E ho deciso di mostrarvi la bellezza di questo ragazzo, di nome Andrea e di fatto Laszlo, non parlandovene. Non descrivendo ciò che fa e ciò che ha fatto, né romanzandolo. Ma affidando solo e solo a voi un compito, affinché possiate costruire voi stessi, bellezza nell’esatto momento in cui la notate.

Dunque voi, che partecipate veementi all’orgia sonora di cui sopra, trovate quel brano che vi lasci in completo silenzio per tutta la sua durata. Trovate quella melodia che non vi faccia vivere il silenzio come imbarazzante. Trovatela e parlatene.

Io, ad esempio, non ho trovato nessun brano. Ho trovato un intero artista che sa far vivere l’atto di fruizione della sua musica come un vero e proprio amplesso. Si parla spesso e metaforicamente di “orgasmo” quando un brano è proprio riuscito e probabilmente i suoi feedback saranno davvero alti.
Parliamoci chiaro, però: chi è che davvero ha provato un orgasmo ascoltando una canzone? Forse sono solo invidiosa, ma credo proprio nessuno.

Qui, oggi, hic et nunc, mi devo prendere la briga di parlarvi di realtà.

E quindi bando alle metafore, bando agli orgasmi immaginari, spegnete lo schermo e chiudete questo articolo, non abbiate la cura di leggerlo fino alla fine.

Correte a fare l’amore.

Andate a provare davvero questo benedetto orgasmo.

Sì, ma fatelo ascoltando tutta l’immensità racchiusa nella suite di Laszlo.

Vi auguro di farlo nella maniera più passionale possibile perché l’orgia sonora di cui vi parlo dura ben venticinque minuti. C’è tempo, e con questo EP in sottofondo smetterete di contare i minuti, smetterete di preoccuparvi se state andando bene o state andando male, se dura troppo o troppo poco. Chi siamo noi per giudicare il bene o il male di un atto d’amore passionale?

Non siamo nessuno, ma possiamo diventare immensità nel momento stesso in cui viviamo ogni sensazione immensamente. Proprio come è successo a me che, un giorno, ammaliata da questa persona, ho avvertito il forte desiderio di stilare millemila motivazioni per cui Andrea Laszlo de Simone non ha nulla a che fare con la banalità, quando improvvisamente mi sono ammutolita di fronte all’ovvietà del fatto. Trovando così, proprio in lui, senza neanche rendermene conto, la spiegazione di tutto questo: della predilezione del silenzio di fronte alla logicità e all’immensità.

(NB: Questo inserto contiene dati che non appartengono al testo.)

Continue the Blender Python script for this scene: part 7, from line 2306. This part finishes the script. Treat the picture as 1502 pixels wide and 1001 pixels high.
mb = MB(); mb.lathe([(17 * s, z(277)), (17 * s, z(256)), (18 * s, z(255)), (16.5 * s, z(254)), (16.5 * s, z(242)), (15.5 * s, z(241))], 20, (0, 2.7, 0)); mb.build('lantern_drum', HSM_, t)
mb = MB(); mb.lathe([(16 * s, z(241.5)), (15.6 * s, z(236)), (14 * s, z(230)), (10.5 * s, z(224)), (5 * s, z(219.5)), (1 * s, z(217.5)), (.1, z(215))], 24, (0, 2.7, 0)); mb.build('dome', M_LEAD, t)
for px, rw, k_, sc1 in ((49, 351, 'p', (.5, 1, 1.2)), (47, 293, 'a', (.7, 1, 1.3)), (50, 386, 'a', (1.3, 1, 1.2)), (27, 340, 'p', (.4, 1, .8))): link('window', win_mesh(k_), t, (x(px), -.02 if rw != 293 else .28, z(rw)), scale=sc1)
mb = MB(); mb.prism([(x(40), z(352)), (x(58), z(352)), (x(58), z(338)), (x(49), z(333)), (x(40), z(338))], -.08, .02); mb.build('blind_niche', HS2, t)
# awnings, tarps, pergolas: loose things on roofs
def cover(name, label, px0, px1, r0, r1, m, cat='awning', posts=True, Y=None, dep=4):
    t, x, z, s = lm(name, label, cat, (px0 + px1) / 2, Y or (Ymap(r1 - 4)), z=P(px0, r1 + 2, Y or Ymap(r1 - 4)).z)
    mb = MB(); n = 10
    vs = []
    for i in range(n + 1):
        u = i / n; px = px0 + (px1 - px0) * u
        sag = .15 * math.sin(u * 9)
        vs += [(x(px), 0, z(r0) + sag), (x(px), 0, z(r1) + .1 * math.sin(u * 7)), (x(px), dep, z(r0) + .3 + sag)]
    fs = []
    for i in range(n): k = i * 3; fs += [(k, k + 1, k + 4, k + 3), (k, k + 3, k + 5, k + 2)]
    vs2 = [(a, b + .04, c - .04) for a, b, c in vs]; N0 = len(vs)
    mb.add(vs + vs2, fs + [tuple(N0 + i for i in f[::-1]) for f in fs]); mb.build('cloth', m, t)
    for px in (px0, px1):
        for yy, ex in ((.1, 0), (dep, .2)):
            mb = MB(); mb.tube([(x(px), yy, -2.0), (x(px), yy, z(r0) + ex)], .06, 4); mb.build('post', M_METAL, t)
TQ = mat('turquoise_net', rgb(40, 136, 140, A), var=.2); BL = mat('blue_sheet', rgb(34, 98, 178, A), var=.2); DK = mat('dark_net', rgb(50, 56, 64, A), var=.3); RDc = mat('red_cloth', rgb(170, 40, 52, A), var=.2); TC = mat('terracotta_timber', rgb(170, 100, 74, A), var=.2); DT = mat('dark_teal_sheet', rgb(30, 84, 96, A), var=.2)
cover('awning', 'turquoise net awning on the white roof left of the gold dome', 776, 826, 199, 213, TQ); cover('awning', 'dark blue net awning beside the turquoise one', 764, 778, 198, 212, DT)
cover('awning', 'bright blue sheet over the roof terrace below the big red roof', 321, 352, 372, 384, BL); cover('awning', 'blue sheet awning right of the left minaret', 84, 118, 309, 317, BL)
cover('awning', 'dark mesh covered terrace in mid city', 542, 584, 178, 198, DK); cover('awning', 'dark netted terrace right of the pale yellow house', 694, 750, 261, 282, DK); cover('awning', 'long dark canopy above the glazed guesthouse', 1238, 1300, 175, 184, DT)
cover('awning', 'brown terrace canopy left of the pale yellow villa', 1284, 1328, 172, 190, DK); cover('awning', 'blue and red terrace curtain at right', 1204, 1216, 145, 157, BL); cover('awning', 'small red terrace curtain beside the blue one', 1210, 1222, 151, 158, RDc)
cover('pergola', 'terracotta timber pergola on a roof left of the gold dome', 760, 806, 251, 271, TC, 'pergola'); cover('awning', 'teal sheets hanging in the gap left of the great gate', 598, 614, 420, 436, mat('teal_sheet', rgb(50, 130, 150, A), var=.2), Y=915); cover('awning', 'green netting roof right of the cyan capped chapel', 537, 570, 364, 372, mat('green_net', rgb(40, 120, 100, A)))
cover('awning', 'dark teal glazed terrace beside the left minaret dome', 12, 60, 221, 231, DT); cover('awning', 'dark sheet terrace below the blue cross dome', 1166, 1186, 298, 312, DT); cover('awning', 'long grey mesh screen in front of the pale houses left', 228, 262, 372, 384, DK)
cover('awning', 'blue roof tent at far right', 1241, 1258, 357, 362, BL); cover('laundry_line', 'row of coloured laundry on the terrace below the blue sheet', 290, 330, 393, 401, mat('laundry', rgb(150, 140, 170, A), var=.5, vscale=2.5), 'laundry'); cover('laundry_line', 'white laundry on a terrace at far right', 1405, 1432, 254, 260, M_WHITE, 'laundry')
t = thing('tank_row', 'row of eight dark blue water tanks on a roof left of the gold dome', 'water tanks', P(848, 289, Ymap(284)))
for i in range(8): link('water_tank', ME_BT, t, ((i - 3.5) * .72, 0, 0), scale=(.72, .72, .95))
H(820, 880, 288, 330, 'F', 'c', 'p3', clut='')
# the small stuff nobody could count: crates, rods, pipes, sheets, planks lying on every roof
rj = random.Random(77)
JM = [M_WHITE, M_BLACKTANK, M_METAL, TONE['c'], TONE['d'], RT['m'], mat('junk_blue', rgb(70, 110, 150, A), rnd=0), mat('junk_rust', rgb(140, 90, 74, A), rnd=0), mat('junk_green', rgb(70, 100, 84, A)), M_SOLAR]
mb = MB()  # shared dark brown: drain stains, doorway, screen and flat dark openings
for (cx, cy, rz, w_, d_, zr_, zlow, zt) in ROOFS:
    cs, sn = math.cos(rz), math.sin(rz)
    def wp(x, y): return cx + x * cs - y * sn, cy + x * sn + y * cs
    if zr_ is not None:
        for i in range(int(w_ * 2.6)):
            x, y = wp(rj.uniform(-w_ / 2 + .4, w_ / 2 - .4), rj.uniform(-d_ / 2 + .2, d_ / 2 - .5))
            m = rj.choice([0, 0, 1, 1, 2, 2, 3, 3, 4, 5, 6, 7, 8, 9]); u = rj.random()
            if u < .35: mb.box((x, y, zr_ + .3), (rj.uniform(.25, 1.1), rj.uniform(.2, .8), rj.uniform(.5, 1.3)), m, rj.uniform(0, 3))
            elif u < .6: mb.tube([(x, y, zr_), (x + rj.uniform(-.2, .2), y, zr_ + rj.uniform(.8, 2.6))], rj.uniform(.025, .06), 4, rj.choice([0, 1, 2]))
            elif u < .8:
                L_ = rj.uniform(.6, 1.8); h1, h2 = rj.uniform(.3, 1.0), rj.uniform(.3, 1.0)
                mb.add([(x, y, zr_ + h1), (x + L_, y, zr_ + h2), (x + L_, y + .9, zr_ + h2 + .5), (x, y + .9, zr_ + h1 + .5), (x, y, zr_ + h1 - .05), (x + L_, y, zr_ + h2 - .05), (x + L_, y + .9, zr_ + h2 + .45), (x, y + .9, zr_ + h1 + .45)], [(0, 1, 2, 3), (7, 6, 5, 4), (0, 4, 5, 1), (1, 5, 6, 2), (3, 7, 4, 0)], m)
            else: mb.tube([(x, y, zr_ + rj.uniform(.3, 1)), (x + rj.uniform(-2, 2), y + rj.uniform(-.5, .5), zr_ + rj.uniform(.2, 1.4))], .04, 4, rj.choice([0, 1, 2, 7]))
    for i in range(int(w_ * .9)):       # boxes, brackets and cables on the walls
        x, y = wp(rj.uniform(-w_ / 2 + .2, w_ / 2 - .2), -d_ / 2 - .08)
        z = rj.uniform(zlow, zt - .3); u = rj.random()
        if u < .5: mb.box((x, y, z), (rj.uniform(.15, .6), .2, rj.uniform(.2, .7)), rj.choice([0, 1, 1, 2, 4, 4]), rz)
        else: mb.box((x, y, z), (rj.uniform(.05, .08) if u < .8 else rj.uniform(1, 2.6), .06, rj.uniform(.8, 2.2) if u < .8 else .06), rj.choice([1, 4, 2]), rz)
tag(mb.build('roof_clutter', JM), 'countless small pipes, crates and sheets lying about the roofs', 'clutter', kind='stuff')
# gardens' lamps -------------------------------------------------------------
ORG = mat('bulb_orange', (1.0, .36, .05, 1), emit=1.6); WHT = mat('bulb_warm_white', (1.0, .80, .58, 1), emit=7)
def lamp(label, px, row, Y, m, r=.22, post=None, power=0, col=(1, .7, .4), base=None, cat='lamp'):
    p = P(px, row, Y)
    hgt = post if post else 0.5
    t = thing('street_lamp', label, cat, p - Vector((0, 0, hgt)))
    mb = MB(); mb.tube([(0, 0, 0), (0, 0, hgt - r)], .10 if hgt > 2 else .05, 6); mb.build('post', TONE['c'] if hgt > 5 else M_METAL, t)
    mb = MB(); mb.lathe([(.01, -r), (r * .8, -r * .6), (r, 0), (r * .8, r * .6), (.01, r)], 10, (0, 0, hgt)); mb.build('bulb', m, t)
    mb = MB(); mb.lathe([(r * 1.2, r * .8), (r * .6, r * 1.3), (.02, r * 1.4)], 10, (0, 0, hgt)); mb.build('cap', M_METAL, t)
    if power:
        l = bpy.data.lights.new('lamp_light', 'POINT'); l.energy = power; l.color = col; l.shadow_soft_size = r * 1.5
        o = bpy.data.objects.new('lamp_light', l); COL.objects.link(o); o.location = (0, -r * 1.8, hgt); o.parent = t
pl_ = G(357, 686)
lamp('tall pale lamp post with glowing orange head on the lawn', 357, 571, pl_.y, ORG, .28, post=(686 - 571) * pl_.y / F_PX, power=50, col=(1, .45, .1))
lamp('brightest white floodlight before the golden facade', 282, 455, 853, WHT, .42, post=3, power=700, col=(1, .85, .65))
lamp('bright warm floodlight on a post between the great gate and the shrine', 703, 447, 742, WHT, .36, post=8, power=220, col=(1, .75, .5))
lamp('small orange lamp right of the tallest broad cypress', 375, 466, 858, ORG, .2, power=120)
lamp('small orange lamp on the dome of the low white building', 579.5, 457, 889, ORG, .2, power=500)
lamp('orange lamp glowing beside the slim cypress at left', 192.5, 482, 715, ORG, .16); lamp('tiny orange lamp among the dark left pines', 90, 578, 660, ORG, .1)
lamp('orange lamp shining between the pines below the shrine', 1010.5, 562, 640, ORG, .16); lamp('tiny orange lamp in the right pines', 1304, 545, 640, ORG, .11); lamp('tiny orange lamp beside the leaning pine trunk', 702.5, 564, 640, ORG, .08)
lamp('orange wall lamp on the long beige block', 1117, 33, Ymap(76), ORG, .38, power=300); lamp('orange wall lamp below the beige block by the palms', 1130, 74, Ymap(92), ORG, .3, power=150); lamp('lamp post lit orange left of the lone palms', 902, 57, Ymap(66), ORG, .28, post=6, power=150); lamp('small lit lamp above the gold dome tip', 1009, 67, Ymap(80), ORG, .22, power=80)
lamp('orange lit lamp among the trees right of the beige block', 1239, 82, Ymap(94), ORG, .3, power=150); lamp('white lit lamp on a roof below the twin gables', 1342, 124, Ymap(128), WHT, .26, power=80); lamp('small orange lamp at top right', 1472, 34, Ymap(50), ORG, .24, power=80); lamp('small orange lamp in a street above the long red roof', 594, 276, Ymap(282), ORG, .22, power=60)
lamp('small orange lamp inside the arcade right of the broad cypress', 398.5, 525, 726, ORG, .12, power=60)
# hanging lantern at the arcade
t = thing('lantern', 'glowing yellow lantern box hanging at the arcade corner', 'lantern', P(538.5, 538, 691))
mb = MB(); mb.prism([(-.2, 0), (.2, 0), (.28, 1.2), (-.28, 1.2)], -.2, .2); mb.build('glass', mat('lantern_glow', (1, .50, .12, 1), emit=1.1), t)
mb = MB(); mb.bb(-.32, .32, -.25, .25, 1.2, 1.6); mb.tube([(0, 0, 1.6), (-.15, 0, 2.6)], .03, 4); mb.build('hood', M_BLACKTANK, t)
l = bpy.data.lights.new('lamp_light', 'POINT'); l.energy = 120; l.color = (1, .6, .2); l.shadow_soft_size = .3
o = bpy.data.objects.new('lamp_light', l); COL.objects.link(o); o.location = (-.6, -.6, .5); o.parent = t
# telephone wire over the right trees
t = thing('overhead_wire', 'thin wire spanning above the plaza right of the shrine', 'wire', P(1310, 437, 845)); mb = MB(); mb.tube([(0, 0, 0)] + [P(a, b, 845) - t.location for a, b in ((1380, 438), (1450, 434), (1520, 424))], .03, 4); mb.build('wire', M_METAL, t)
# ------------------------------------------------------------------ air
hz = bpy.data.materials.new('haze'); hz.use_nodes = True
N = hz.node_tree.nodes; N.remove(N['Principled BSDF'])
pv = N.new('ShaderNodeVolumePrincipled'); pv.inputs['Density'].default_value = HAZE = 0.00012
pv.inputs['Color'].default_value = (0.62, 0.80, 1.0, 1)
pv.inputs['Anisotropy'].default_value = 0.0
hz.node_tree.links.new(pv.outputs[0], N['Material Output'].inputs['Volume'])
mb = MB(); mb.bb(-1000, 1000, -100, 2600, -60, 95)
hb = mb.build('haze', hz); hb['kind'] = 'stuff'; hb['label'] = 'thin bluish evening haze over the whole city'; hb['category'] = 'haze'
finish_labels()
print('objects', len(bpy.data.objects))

Così ritengo piacevolmente doveroso spiegare la negazione del mio stesso compito e il perché abbia scelto di affidare a voi il compito di creare bellezza vivendola, senza parafrasare né descrivere, prendendo in prestito quelle poche parole presenti proprio (scusate il tautogramma) nell’EP di Laszlo che vi consiglio:

Tutta la volontà
d’un tratto se ne va
di fronte all’ovvietà:

tutto questo è immensità.

Non vi auguro buon ascolto, come non vi auguro di fare bene l’amore.

Vi auguro solo di poter far vostra l’immensità di questa bellezza.